The terminal charges paid by the
respondent were not a part of the purchase price, either within the general
meaning of that term or within the definition contained in the Act. Matters
such as installation charges, interest, finance
[Page 131]
charges, customs, excise or
transportation, referred to in that definition, all relate to expenditures made
by the vendor, whether or not they are separately shown on the invoice or in
the vendor's books. The terminal charges in question here were charges paid,
not by the vendor, but by the purchaser, after property in the goods had passed
to it, after the goods had been brought into the Province and after the tax
attached and became payable.
I do not find in subs. (3) or in
s. 25, to which we were referred by counsel for the appellant, any obligation
or authority upon or in the taxpayer or the Commissioner to estimate the retail
price of the steel pipe on a notional sale of it in British Columbia.
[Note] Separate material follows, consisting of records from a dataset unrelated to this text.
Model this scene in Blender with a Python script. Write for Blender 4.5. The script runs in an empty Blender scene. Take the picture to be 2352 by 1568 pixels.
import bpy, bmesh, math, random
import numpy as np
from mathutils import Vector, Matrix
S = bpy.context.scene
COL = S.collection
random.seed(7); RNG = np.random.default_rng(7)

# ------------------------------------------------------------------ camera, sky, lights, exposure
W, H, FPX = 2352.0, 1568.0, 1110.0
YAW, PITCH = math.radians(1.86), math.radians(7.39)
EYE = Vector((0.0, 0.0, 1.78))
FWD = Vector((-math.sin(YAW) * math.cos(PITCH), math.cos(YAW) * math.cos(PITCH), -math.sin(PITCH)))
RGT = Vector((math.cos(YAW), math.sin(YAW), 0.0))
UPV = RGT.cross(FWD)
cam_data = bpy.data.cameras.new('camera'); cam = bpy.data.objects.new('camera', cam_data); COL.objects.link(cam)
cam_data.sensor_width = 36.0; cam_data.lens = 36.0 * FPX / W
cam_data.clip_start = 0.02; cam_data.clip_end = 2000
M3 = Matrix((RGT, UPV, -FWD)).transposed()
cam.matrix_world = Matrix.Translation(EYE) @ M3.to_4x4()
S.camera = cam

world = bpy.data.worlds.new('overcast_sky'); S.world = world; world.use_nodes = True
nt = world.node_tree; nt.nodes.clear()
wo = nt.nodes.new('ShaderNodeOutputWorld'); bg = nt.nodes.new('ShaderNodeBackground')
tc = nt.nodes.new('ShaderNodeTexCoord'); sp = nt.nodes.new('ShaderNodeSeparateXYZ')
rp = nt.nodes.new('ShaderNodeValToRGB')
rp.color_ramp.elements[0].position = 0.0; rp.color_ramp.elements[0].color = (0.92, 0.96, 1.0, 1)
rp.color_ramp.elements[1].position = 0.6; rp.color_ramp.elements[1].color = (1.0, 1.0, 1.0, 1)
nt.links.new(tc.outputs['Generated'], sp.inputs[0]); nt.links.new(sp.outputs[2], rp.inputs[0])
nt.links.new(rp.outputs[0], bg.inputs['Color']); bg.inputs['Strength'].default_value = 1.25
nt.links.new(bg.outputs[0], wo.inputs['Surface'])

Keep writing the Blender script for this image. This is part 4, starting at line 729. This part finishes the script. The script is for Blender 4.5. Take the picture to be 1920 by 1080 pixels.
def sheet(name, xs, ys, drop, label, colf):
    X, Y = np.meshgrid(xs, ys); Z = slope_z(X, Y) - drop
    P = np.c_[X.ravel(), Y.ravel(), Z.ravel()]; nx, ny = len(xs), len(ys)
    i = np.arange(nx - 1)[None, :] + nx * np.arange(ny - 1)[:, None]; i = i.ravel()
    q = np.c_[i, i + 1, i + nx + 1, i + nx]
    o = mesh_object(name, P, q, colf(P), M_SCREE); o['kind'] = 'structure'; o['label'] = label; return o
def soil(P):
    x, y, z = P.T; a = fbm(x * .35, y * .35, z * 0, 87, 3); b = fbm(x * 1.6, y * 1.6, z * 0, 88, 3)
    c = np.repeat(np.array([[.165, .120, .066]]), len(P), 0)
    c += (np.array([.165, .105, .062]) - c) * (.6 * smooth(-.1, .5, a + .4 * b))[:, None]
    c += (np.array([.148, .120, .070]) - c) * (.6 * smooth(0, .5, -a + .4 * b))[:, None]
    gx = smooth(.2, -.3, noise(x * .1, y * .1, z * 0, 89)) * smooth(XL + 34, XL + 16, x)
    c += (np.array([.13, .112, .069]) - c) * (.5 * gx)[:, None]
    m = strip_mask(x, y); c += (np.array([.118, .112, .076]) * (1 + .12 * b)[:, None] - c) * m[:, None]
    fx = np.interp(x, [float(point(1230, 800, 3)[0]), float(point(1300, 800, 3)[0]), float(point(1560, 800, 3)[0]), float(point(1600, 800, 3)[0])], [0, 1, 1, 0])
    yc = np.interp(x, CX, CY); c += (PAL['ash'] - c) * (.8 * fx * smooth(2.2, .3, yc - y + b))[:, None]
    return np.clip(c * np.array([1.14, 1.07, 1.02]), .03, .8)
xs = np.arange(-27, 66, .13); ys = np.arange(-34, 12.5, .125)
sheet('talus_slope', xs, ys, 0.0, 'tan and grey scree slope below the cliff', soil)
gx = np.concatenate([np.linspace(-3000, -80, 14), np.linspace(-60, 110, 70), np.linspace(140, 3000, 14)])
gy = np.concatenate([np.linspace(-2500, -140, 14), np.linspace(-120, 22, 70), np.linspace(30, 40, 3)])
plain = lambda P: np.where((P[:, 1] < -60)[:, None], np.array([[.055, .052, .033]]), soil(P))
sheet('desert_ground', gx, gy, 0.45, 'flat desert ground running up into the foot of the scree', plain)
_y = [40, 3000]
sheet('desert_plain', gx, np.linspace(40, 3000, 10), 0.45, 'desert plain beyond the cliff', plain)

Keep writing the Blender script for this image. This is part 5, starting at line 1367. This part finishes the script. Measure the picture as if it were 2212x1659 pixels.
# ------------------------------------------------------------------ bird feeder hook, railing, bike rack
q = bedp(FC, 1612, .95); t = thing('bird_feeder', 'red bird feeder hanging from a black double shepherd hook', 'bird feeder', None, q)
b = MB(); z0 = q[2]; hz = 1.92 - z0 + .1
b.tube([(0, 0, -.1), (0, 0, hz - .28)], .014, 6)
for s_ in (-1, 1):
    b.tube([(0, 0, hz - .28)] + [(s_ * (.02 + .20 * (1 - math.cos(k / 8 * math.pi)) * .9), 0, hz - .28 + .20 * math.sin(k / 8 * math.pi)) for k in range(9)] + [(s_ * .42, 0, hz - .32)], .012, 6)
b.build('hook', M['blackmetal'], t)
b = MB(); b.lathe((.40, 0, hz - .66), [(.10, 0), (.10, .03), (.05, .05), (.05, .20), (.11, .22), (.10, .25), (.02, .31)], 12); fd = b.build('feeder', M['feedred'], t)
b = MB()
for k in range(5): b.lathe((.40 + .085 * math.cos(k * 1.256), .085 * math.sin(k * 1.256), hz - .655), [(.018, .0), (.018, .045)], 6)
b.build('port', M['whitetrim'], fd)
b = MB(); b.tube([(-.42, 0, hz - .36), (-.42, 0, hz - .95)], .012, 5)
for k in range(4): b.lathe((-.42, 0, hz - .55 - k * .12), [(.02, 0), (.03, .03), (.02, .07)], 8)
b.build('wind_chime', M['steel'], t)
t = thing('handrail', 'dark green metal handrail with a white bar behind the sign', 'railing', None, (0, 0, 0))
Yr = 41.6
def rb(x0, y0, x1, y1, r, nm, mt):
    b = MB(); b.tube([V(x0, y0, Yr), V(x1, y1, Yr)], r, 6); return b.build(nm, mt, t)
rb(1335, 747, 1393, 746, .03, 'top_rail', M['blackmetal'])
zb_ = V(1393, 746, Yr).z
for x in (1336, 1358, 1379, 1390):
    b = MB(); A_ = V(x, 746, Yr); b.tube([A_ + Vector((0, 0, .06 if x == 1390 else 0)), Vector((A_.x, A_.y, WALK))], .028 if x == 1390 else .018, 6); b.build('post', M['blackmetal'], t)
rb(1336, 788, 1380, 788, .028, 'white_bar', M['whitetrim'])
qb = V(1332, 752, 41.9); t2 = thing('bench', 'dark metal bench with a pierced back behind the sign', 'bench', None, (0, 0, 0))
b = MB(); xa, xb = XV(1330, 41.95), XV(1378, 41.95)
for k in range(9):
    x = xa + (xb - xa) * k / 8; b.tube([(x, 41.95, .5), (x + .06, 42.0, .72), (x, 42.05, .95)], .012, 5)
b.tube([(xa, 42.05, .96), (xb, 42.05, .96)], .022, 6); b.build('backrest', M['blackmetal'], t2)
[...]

I think subs. (3), by requiring payment of the tax as soon as the
goods entered British Columbia, contemplated that such tax would be determined on
the purchase price as disclosed in the invoice, which the recipient was
required to deliver to the Commissioner.
In my opinion, the assessments
under appeal were not authorized by the statute and, accordingly, I would
dismiss the appeal with costs.
Appeal dismissed with
costs.
Solicitors for the
appellant: Paine, Edmonds, Mercer & Williams, Vancouver.
Solicitors for the
respondent: Davis, Hossie, Campbell, Brazier & McLorg, Vancouver.